● Given instruction: Leave out the pictures and retype only the lines from the opening line to the line that holds "scn = bpy.context.scene", both ends included.

══════════

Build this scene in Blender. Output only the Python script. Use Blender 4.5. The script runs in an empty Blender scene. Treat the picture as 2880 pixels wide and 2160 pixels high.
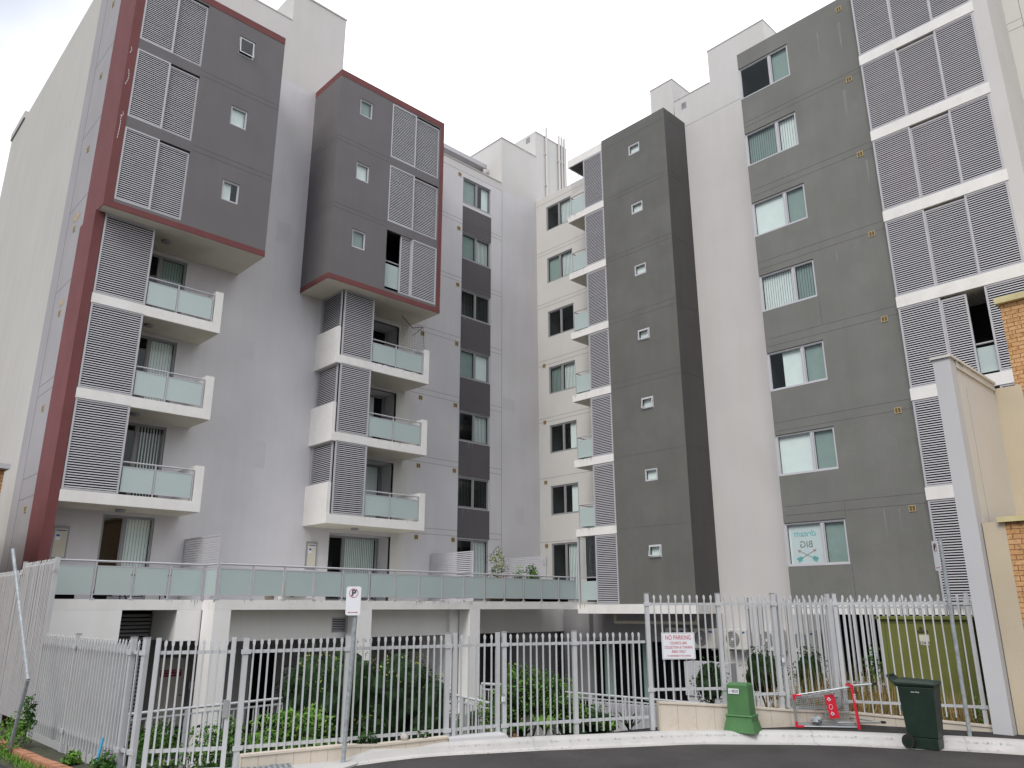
import bpy, bmesh, math, random
from math import sin, cos, pi, radians, sqrt
from mathutils import Vector, Matrix, noise
random.seed(7)
C = bpy.context.scene.collection
scn = bpy.context.scene

# ------------------------------------------------------------ camera
F_PX, PITCH, ROLL, YAW = 2162.75, radians(16.32065), radians(-0.13675), radians(46.07981)
fw = Vector((cos(YAW)*cos(PITCH), sin(YAW)*cos(PITCH), sin(PITCH)))
r0 = Vector((sin(YAW), -cos(YAW), 0)); u0 = r0.cross(fw)
RT = r0*cos(ROLL)+u0*sin(ROLL); UP = -r0*sin(ROLL)+u0*cos(ROLL)
cam = bpy.data.cameras.new('camera'); cam.sensor_fit = 'HORIZONTAL'; cam.sensor_width = 36
cam.lens = F_PX/2880*36; cam.clip_start = 0.1; cam.clip_end = 3000
co = bpy.data.objects.new('camera', cam); C.objects.link(co)
M = Matrix((RT, UP, -fw)).transposed().to_4x4(); co.matrix_world = M
scn.camera = co
# ------------------------------------------------------------ light
SUN_DIR = Vector((-0.88, -0.28, 1.0)).normalized()     # towards the sun
w = bpy.data.worlds.new("World"); scn.world = w; w.use_nodes = True
nt = w.node_tree; N = nt.nodes; L = nt.links
bg = N['Background']; sky = N.new('ShaderNodeTexSky'); sky.sky_type = 'NISHITA'; sky.sun_disc = False
sky.sun_elevation = math.asin(SUN_DIR.z); sky.sun_rotation = math.atan2(SUN_DIR.x, SUN_DIR.y)
sky.air_density = 1.0; sky.dust_density = 4.0
tc = N.new('ShaderNodeTexCoord'); cn = N.new('ShaderNodeTexNoise'); cn.inputs['Scale'].default_value = 1.6
cn.inputs['Detail'].default_value = 5; cn.inputs['Roughness'].default_value = 0.5
cr = N.new('ShaderNodeValToRGB'); cr.color_ramp.elements[0].position = .3; cr.color_ramp.elements[1].position = .62
cr.color_ramp.elements[0].color = (5.4, 5.7, 6.4, 1); cr.color_ramp.elements[1].color = (11.9, 12.1, 12.4, 1)
mx = N.new('ShaderNodeMixRGB'); mx.inputs[0].default_value = 0.9
dp = N.new('ShaderNodeVectorMath'); dp.operation = 'DOT_PRODUCT'; dd = (RT*-.72+UP*.55-fw*.25).normalized(); dp.inputs[1].default_value = tuple(dd)
L.new(tc.outputs['Generated'], dp.inputs[0]); mr = N.new('ShaderNodeMapRange'); mr.inputs[1].default_value = .0; mr.inputs[2].default_value = .42; mr.inputs[3].default_value = .25; mr.inputs[4].default_value = -.30
L.new(dp.outputs['Value'], mr.inputs[0]); am = N.new('ShaderNodeMath'); am.operation = 'ADD'; L.new(cn.outputs['Fac'], am.inputs[0]); L.new(mr.outputs[0], am.inputs[1])
L.new(tc.outputs['Generated'], cn.inputs['Vector']); L.new(am.outputs[0], cr.inputs[0])
L.new(sky.outputs[0], mx.inputs[1]); L.new(cr.outputs[0], mx.inputs[2]); sx_ = N.new('ShaderNodeSeparateXYZ'); L.new(tc.outputs['Generated'], sx_.inputs[0]); zr = N.new('ShaderNodeMapRange'); zr.inputs[1].default_value = 0; zr.inputs[2].default_value = .9; zr.inputs[3].default_value = .58; zr.inputs[4].default_value = 1.25
L.new(sx_.outputs['Z'], zr.inputs[0]); vm = N.new('ShaderNodeVectorMath'); vm.operation = 'SCALE'; L.new(mx.outputs[0], vm.inputs[0]); L.new(zr.outputs[0], vm.inputs['Scale']); L.new(vm.outputs[0], bg.inputs[0])
bg.inputs[1].default_value = 0.10
sl = bpy.data.lights.new('sun', 'SUN'); sl.energy = 1.5; sl.angle = radians(28); sl.color = (1, .97, .93)
so = bpy.data.objects.new('sun', sl); C.objects.link(so); so.rotation_euler = SUN_DIR.to_track_quat('Z', 'Y').to_euler()
scn.view_settings.view_transform = 'Standard'; scn.view_settings.look = 'None'
scn.view_settings.exposure = 0.60; scn.view_settings.gamma = 1
scn.render.engine = 'CYCLES'
try:
    scn.cycles.max_bounces = 8; scn.cycles.transparent_max_bounces = 12
except Exception: pass

# ------------------------------------------------------------ materials
def mat(name, col, rough=.8, metal=0, var=.06, scale=3.0, bump=0, bscale=60, streak=0, spec=.4, blotch=None, bl_amt=0, bl_scale=1.0):
    m = bpy.data.materials.new(name); m.use_nodes = True
    n = m.node_tree.nodes; l = m.node_tree.links; b = n['Principled BSDF']
    b.inputs['Roughness'].default_value = rough; b.inputs['Metallic'].default_value = metal
    b.inputs['Specular IOR Level'].default_value = spec
    geo = n.new('ShaderNodeNewGeometry')
    out = None
    t = n.new('ShaderNodeTexNoise'); t.inputs['Scale'].default_value = scale; t.inputs['Detail'].default_value = 6
    l.new(geo.outputs['Position'], t.inputs['Vector'])
    r = n.new('ShaderNodeValToRGB')
    a = [max(0, c*(1-var)) for c in col]; d = [min(1, c*(1+var)) for c in col]
    r.color_ramp.elements[0].color = (*a, 1); r.color_ramp.elements[1].color = (*d, 1)
    r.color_ramp.elements[0].position = .3; r.color_ramp.elements[1].position = .7
    l.new(t.outputs['Fac'], r.inputs[0]); out = r.outputs[0]
    if streak:
        mp = n.new('ShaderNodeMapping'); mp.inputs['Scale'].default_value = (1.6, 1.6, .16)
        l.new(geo.outputs['Position'], mp.inputs[0])
        t2 = n.new('ShaderNodeTexNoise'); t2.inputs['Scale'].default_value = 1.5; t2.inputs['Detail'].default_value = 5; t2.inputs['Roughness'].default_value=.65
        l.new(mp.outputs[0], t2.inputs['Vector'])
        rr = n.new('ShaderNodeValToRGB'); rr.color_ramp.elements[0].position = .35; rr.color_ramp.elements[1].position = .6
        k = 1-streak; rr.color_ramp.elements[0].color = (k, k, k*.98, 1); rr.color_ramp.elements[1].color = (1, 1, 1, 1)
        l.new(t2.outputs['Fac'], rr.inputs[0])
        mm = n.new('ShaderNodeMixRGB'); mm.blend_type = 'MULTIPLY'; mm.inputs[0].default_value = 1
        l.new(out, mm.inputs[1]); l.new(rr.outputs[0], mm.inputs[2]); out = mm.outputs[0]
    if blotch:
        t3 = n.new('ShaderNodeTexNoise'); t3.inputs['Scale'].default_value = bl_scale; t3.inputs['Detail'].default_value = 8; t3.inputs['Roughness'].default_value = .7
        l.new(geo.outputs['Position'], t3.inputs['Vector'])
        r3 = n.new('ShaderNodeValToRGB'); r3.color_ramp.elements[0].position = .52; r3.color_ramp.elements[1].position = .68
        r3.color_ramp.elements[0].color = (0, 0, 0, 1); r3.color_ramp.elements[1].color = (bl_amt,)*3+(1,)
        l.new(t3.outputs['Fac'], r3.inputs[0])
        m3 = n.new('ShaderNodeMixRGB'); l.new(r3.outputs[0], m3.inputs[0]); l.new(out, m3.inputs[1]); m3.inputs[2].default_value = (*blotch, 1); out = m3.outputs[0]
    l.new(out, b.inputs['Base Color'])
    if bump:
        t4 = n.new('ShaderNodeTexNoise'); t4.inputs['Scale'].default_value = bscale; t4.inputs['Detail'].default_value = 3
        l.new(geo.outputs['Position'], t4.inputs['Vector'])
        bp = n.new('ShaderNodeBump'); bp.inputs['Strength'].default_value = bump; bp.inputs['Distance'].default_value = .02
        l.new(t4.outputs['Fac'], bp.inputs['Height']); l.new(bp.outputs[0], b.inputs['Normal'])
    return m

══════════

● Exercise answer:
Build this scene in Blender. Output only the Python script. Use Blender 4.5. The script runs in an empty Blender scene. Treat the picture as 2880 pixels wide and 2160 pixels high.
import bpy, bmesh, math, random
from math import sin, cos, pi, radians, sqrt
from mathutils import Vector, Matrix, noise
random.seed(7)
C = bpy.context.scene.collection
scn = bpy.context.scene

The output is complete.